Preprocessor options can be applied in any order, as desired, and repeated
by specifying the order and repetitions on the command line in the preprocessor sequence. A preprocessor sequence consists of a list of preprocessor runs, or just runs. Each run may be followed by a
positive integer or another run. A run is a concatenation of preprocessor
options from the above table, wrapped inside matching curly braces. The
preprocessing operations specified by the options of a run are applied in
the order in which they are specified. The run may be repeated if it is
immediately followed by a positive integer
. In that case the run is
repeated
times or until the internal form is the same before and after
the run (that is, until reaching a fixed point).

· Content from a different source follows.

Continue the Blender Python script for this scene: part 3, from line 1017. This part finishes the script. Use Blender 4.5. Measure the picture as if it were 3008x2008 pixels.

If the run is not followed
by a number then it will repeat until reaching a fixed point. For
example, the following is a run which applies existential quantification,
followed by dependent variable clustering:
{ExDc}
The following is a preprocessor sequence with three runs, the first
repeated at most 3 times, the second at most 2 times and the third at
most 10 times:
{ExDc}3{ExSt}2{ExPr}10
Nesting of runs is allowed as in
{{StDc{Pr{ExDc}3}{Ex}10}Ex}
There may be times when a preprocessor run should be run the maximum number
of times specified, instead of stopping early once reaching a fixed point.
There may also be times when only certain functions of a preprocessing run
should be considered when determining a stopping condition. All of this can
be controlled by bounding preprocessor runs, or options, inside of square
brackets. A set of square brackets should be followed by either 0 or 1 where
a 0 forces the internal form to be recognized as not altered, and a 1 forces
the internal form to be recognized as altered. For example:
{[ExDc]1}10
This sequence will causes the preprocessing run to loop 10 times even if the
internal form reachs a fixed point prior to 10 iterations. This happens
because the square brackets force sbsat to consider the internal form as
having been modified, even though it may not have been.
{Ex[St]0Dc}
This sequence causes the preprocessing run to loop only when either `Ex' or
`Dc' modify the internal form. `St' may modify the internal form, but the
looping process ignores this information.